A federal judge in Pennsylvania rejected a request by a tree service company to block the Federal Trade Commission’s (FTC’s) ban on noncompete contracts on grounds of regulatory overreach, diverging from a Texas federal court’s decision that found the FTC exceeded its authority with the ban and setting up a potential showdown before the U.S. Supreme Court.
ATS Tree Services also argued that if the agency has the statutory power to block “unfair” methods of competition, it went, however, too far by declaring all noncompete contracts as “unfair,” which was an “unlawfully capacious” interpretation of the word and so made the FTC rule an act of unconstitutional regulatory overreach.
The FTC argued in legal briefs that it had express authority under the 1914 Federal Trade Commission Act to issue its noncompete rule and that it had properly defined all non-compete contracts as unfair methods of competition.
The judge rejected the plaintiffs’ reasoning.
“While this Court appreciates ATS’s novel argument that ‘unfair methods of competition’ is an unconstitutional delegation when the FTC is utilizing its Section 6(g) substantive rulemaking authority but is a constitutional delegation when the FTC employs its adjudicative authority ... the Court is unpersuaded,” the judge wrote.
Judge Hodge also dismissed ATS Tree Services’s argument that the FTC lacked the power to issue the rule because noncompete clauses have been traditionally governed by state law and the 1914 Federal Trade Commission Act didn’t grant it express authority to overrule state law.
The FTC contended that there is overlapping jurisdiction regarding noncompetes, just as there is in antitrust cases, with the judge siding with that rationale.
“The Court finds that the FTC’s Final Rule banning the majority of non-compete clauses does not exceed its authority, nor does it raise issues of federalism due to its overlap with state laws,” she wrote.
Josh Robbins, an attorney at the libertarian Pacific Legal Foundation, which represented ATS Tree Services, told several media outlets that he and his clients were “disappointed” by the decision and pledged to “continue to fight the FTC’s power-grab.”
“The FTC does not have the statutory authority to rewrite millions of employment contracts by banning non-compete agreements. ATS, a small tree care business, relies on its non-compete agreements to enable it to provide valuable training to its employees. Banning these agreements will significantly harm ATS’s business,” Mr. Robbins said.

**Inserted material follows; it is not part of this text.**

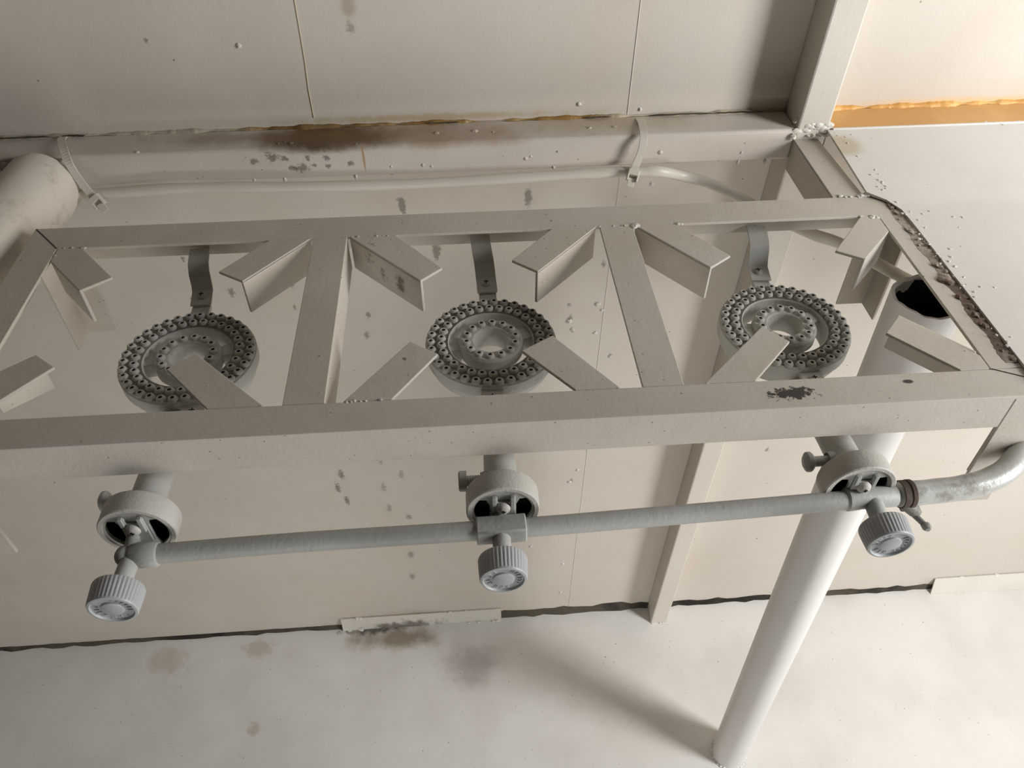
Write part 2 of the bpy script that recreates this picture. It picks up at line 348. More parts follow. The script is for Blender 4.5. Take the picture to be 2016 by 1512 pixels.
# tall round pipe, open at the top
pb0 = Vector((.9625, -.1827, ZF)); pt0 = Vector(on_room(1828, 583, 2, -.036)); PR = .0372
axp = (pt0-pb0).normalized()
pp = MB(); up = Vector((1, 0, 0)); up = (up-axp*up.dot(axp)).normalized(); wv = axp.cross(up)
NN = 64; LL = (pt0-pb0).length
def ringp(h, r, jag=0):
    out = []
    for k in range(NN):
        a = k*2*math.pi/NN; j = math.sin(a*2+.5)*.0006+math.sin(a*5+2)*.00035+math.sin(a*13+1)*.00022
        out.append(pb0+axp*(h+(j*3 if jag else 0))+(up*math.cos(a)+wv*math.sin(a))*(r+(j if jag else 0)))
    return out
vs = [[pp.bm.verts.new(p) for p in r] for r in (ringp(0, PR), ringp(LL*.5, PR), ringp(LL-.003, PR), ringp(LL, PR-.0006, 1), ringp(LL-.001, PR-.0045, 1), ringp(LL-.03, PR-.0042))]
for a, b in zip(vs[:-1], vs[1:]):
    for i in range(NN): pp.bm.faces.new((a[i], a[(i+1) % NN], b[(i+1) % NN], b[i]))
base = pb0.copy()
pipe = thing('round_pipe', 'thick round white pipe standing on the floor, open topped, under the worktop edge', 'pipe', base, frame=False)
finish('pipe_wall', pp, PIPE, pipe, smooth=True, shift=base)
ins = MB(); rr = [ringp(LL-.004, PR-.0047), ringp(LL-.30, PR-.0046)]
ins.quadstrip(rr, True, False); vv = [ins.bm.verts.new(p) for p in rr[1]]; ins.bm.faces.new(vv)
tag(finish('pipe_bore', ins, BORE_SHADE, pipe, smooth=True, shift=base), 'dark bore of the open pipe')
bw = MB()
for k in range(30):
    a = k*2*math.pi/30; p = pb0+(up*math.cos(a)+wv*math.sin(a))*(PR+.0005); bw.lump(p+Vector((0, 0, .002)), random.uniform(.002, .0035), (1.2, 1.2, .7), jag=.3)
tag(finish('weld_bead', bw, PIPE, pipe, smooth=True, shift=base), kind='stuff')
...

The FTC has expressed confidence that it would prevail if ATS Tree Services chooses to appeal.
Douglas Farrar, an FTC spokesperson, told The Epoch Times in an emailed statement that the agency believes the judge’s decision “fully vindicates that precedent and the plain text of the FTC Act clearly provide us rulemaking authority to ban noncompete clauses, which harm competition by inhibiting workers’ freedom and mobility while stunting economic growth.”

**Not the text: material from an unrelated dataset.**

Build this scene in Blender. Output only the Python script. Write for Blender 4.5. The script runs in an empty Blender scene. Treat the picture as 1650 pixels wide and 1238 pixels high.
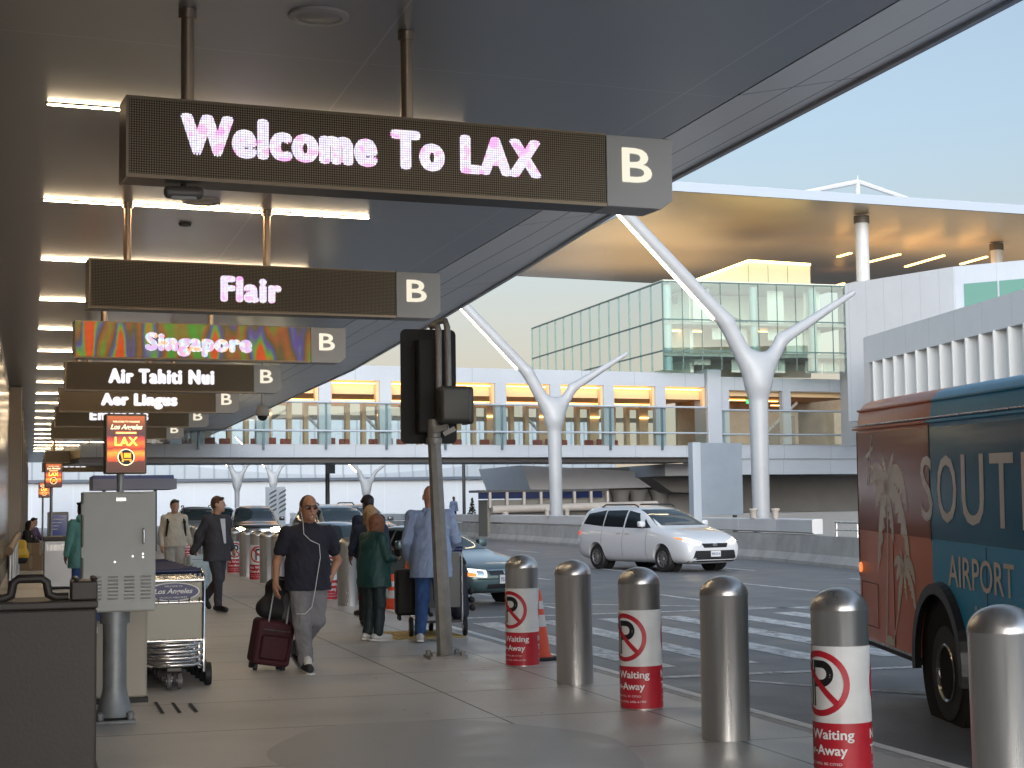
import bpy, bmesh, math, random
import numpy as np
from math import radians as R_, sin, cos, pi, sqrt, atan2
from mathutils import Vector, Matrix
from mathutils.bvhtree import BVHTree
from mathutils import noise as mnoise
random.seed(7); np.random.seed(7)
SC = bpy.context.scene
COL = SC.collection

# ------------------------------------------------------------ camera
F_PX, HEAD, PITCH, ROLL = 2589.4, R_(16.652), R_(4.261), R_(-0.774)
Fv = Vector((sin(HEAD)*cos(PITCH), cos(HEAD)*cos(PITCH), sin(PITCH)))
Rv = Vector((cos(HEAD), -sin(HEAD), 0)); Uv = Rv.cross(Fv)
R2 = cos(ROLL)*Rv + sin(ROLL)*Uv; U2 = -sin(ROLL)*Rv + cos(ROLL)*Uv
cd = bpy.data.cameras.new('camera'); cam = bpy.data.objects.new('camera', cd); COL.objects.link(cam)
M = Matrix((R2, U2, -Fv)).transposed().to_4x4(); M.translation = Vector((0, 0, 1.6))
cam.matrix_world = M
cd.sensor_width = 36; cd.lens = 36*F_PX/1650; cd.clip_start = .1; cd.clip_end = 3000
SC.camera = cam

# ------------------------------------------------------------ sky, sun, exposure
W = bpy.data.worlds.new('World'); SC.world = W; W.use_nodes = True
nt = W.node_tree; nt.nodes.clear()
sky = nt.nodes.new('ShaderNodeTexSky'); sky.sky_type = 'NISHITA'; sky.sun_disc = False
sky.sun_elevation = R_(4); sky.sun_rotation = R_(192); sky.air_density = 1.0; sky.dust_density = 2.0; sky.ozone_density = 1.5
hs = nt.nodes.new('ShaderNodeHueSaturation'); hs.inputs['Saturation'].default_value = .45; hs.inputs['Value'].default_value = 1.0
mixw = nt.nodes.new('ShaderNodeMixRGB'); mixw.blend_type = 'MIX'; mixw.inputs[0].default_value = .0
bg = nt.nodes.new('ShaderNodeBackground'); bg.inputs['Strength'].default_value = .14
wo = nt.nodes.new('ShaderNodeOutputWorld')
tint = nt.nodes.new('ShaderNodeMixRGB'); tint.blend_type = 'MULTIPLY'; tint.inputs[0].default_value = 1; tint.inputs[2].default_value = (.74, .855, 1.0, 1)
tcw = nt.nodes.new('ShaderNodeTexCoord'); spw = nt.nodes.new('ShaderNodeSeparateXYZ'); nt.links.new(tcw.outputs['Generated'], spw.inputs[0])
rw = nt.nodes.new('ShaderNodeMapRange'); rw.inputs[1].default_value = .02; rw.inputs[2].default_value = .24; rw.inputs[3].default_value = .8; rw.inputs[4].default_value = 0; rw.interpolation_type = 'SMOOTHSTEP'
nt.links.new(spw.outputs[2], rw.inputs[0]); nt.links.new(rw.outputs[0], mixw.inputs[0])
nt.links.new(sky.outputs[0], hs.inputs['Color']); nt.links.new(hs.outputs[0], tint.inputs[1]); nt.links.new(tint.outputs[0], mixw.inputs[1])
mixw.inputs[2].default_value = (2.0, 1.70, 1.30, 1)      # dusk glow along the horizon
# brightness added to the sky behind the camera and overhead to light the foreground
dpw = nt.nodes.new('ShaderNodeVectorMath'); dpw.operation = 'DOT_PRODUCT'; dpw.inputs[1].default_value = (sin(HEAD), cos(HEAD), 0); nt.links.new(tcw.outputs['Generated'], dpw.inputs[0])
mrw = nt.nodes.new('ShaderNodeMapRange'); mrw.interpolation_type = 'SMOOTHSTEP'; mrw.inputs[1].default_value = .82; mrw.inputs[2].default_value = -.35; mrw.inputs[3].default_value = .86; mrw.inputs[4].default_value = 2.5
nt.links.new(dpw.outputs['Value'], mrw.inputs[0])
scw = nt.nodes.new('ShaderNodeVectorMath'); scw.operation = 'SCALE'; nt.links.new(mixw.outputs[0], scw.inputs[0]); nt.links.new(mrw.outputs[0], scw.inputs['Scale'])
nt.links.new(scw.outputs[0], bg.inputs['Color']); nt.links.new(bg.outputs[0], wo.inputs[0])
sd = bpy.data.lights.new('sun', 'SUN'); sd.energy = .75; sd.angle = R_(50); sd.color = (1, .95, .92)
so = bpy.data.objects.new('sun', sd); COL.objects.link(so)
so.rotation_euler = (R_(80), 0, R_(-12)); so.location = (0, 0, 40)
SC.view_settings.view_transform = 'Standard'; SC.view_settings.look = 'None'
SC.view_settings.exposure = 1.62; SC.view_settings.gamma = 1.0; SC.view_settings.use_curve_mapping = False

# ------------------------------------------------------------ materials
MATS = {}
def mat(name, col, rough=.5, metal=0., noise=0., ns=6., bump=0., bs=40., emit=None, es=0., coat=0., spec=.5, rvar=0., stretch=None, trans=0.):
    if name in MATS: return MATS[name]
    m = bpy.data.materials.new(name); m.use_nodes = True
    n = m.node_tree.nodes; l = m.node_tree.links; b = n['Principled BSDF']
    b.inputs['Base Color'].default_value = (*col, 1); b.inputs['Roughness'].default_value = rough
    b.inputs['Metallic'].default_value = metal; b.inputs['Specular IOR Level'].default_value = spec
    b.inputs['Coat Weight'].default_value = coat; b.inputs['Coat Roughness'].default_value = .04
    b.inputs['Transmission Weight'].default_value = trans
    if noise or bump or rvar:
        tc = n.new('ShaderNodeTexCoord'); mp = n.new('ShaderNodeMapping'); l.new(tc.outputs['Object'], mp.inputs[0])
        if stretch: mp.inputs['Scale'].default_value = stretch
    if noise or rvar:
        t = n.new('ShaderNodeTexNoise'); t.inputs['Scale'].default_value = ns; t.inputs['Detail'].default_value = 6; t.inputs['Roughness'].default_value = .6
        l.new(mp.outputs[0], t.inputs['Vector'])
        if noise:
            cr = n.new('ShaderNodeValToRGB'); e = cr.color_ramp.elements
            e[0].position = .3; e[1].position = .7
            e[0].color = (*[max(0, c*(1-noise)) for c in col], 1); e[1].color = (*[min(1, c*(1+noise)) for c in col], 1)
            l.new(t.outputs[0], cr.inputs[0]); l.new(cr.outputs[0], b.inputs['Base Color'])
        if rvar:
            mr = n.new('ShaderNodeMapRange'); mr.inputs[1].default_value = .3; mr.inputs[2].default_value = .7
            mr.inputs[3].default_value = max(.02, rough-rvar); mr.inputs[4].default_value = rough+rvar
            l.new(t.outputs[0], mr.inputs[0]); l.new(mr.outputs[0], b.inputs['Roughness'])
    if bump:
        t2 = n.new('ShaderNodeTexNoise'); t2.inputs['Scale'].default_value = bs; t2.inputs['Detail'].default_value = 4
        l.new(mp.outputs[0], t2.inputs['Vector']); bp = n.new('ShaderNodeBump'); bp.inputs['Strength'].default_value = bump; bp.inputs['Distance'].default_value = .02
        l.new(t2.outputs[0], bp.inputs['Height']); l.new(bp.outputs[0], b.inputs['Normal'])
    if emit:
        b.inputs['Emission Color'].default_value = (*emit, 1); b.inputs['Emission Strength'].default_value = es
    MATS[name] = m; return m
def nodes(m): return m.node_tree.nodes, m.node_tree.links, m.node_tree.nodes['Principled BSDF']
def mth(n, l, op, a, b=None, c=None):
    q = n.new('ShaderNodeMath'); q.operation = op
    for i, v in enumerate((a, b, c)):
        if v is None: continue
        if isinstance(v, (int, float)): q.inputs[i].default_value = v
        else: l.new(v, q.inputs[i])
    return q.outputs[0]
def glassy(name, tint, mixf=.25, rough=.02, dark=None):
    """thin glass: see-through tinted with a sharp reflection"""
    m = bpy.data.materials.new(name); m.use_nodes = True; n = m.node_tree.nodes; l = m.node_tree.links; n.clear()
    o = n.new('ShaderNodeOutputMaterial'); tr = n.new('ShaderNodeBsdfTransparent'); tr.inputs[0].default_value = (*tint, 1)
    g = n.new('ShaderNodeBsdfGlossy'); g.inputs['Roughness'].default_value = rough; g.inputs[0].default_value = (.9, .95, .95, 1)
    fr = n.new('ShaderNodeFresnel'); fr.inputs[0].default_value = 1.5
    f = mth(n, l, 'ADD', fr.outputs[0], mixf); f2 = mth(n, l, 'MINIMUM', f, 1.)
    mx = n.new('ShaderNodeMixShader'); l.new(f2, mx.inputs[0]); l.new(tr.outputs[0], mx.inputs[1]); l.new(g.outputs[0], mx.inputs[2]); l.new(mx.outputs[0], o.inputs[0])
    MATS[name] = m; return m

# ------------------------------------------------------------ object helpers
def tag(o, label=None, cat=None, group=None, kind=None):
    if label: o['label'] = label
    if cat: o['category'] = cat
    if group: o['group'] = group
    if kind: o['kind'] = kind
    return o
def root(name, label, cat, loc=(0, 0, 0), rz=0., group=None):
    o = bpy.data.objects.new(name, None); COL.objects.link(o); o.location = loc; o.rotation_euler = (0, 0, rz); o.empty_display_size = .1
    return tag(o, label, cat, group)
def copy_tree(o, parent=None):
    c = o.copy(); COL.objects.link(c)
    if parent: c.parent = parent
    for ch in list(o.children): copy_tree(ch, c)
    return c
def link(name, me, mats, parent=None, smooth=None, bevel=0., bseg=2, sub=0):
    if not isinstance(mats, (list, tuple)): mats = [mats]
    for m in mats: me.materials.append(m)
    o = bpy.data.objects.new(name, me); COL.objects.link(o)
    if parent: o.parent = parent
    if smooth is not None:
        me.polygons.foreach_set('use_smooth', [True]*len(me.polygons))
        if smooth < 179: me.set_sharp_from_angle(angle=R_(smooth))
    if bevel:
        b = o.modifiers.new('bevel', 'BEVEL'); b.width = bevel; b.segments = bseg; b.limit_method = 'ANGLE'; b.angle_limit = R_(40); b.harden_normals = False
    if sub:
        s = o.modifiers.new('sub', 'SUBSURF'); s.levels = s.render_levels = sub
    return o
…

The Pennsylvania decision stands in contrast to a July 3 ruling by a Texas federal judge, who partially blocked the FTC rule banning noncompete agreements from taking effect this fall among a handful of employers.
She added that the “role of an administrative agency is to do as told by Congress, not to do what the agency think[s] it should do,” effectively siding with business groups that accused the agency of exceeding its statutory authority in imposing the noncompetes ban.
The Texas judge blocked the FTC from enforcing the rule against the biggest business lobby in the United States—the U.S. Chamber of Commerce—Dallas-based tax firm Ryan LLC, the Business Roundtable, and other business groups, all of whom had filed a lawsuit against the rule.
However, the judge stopped short of banning the rule from going into effect nationwide, saying it was unclear whether such an order was appropriate.
Roughly 30 million people, or 20 percent of U.S. workers, have signed noncompetes, according to the FTC.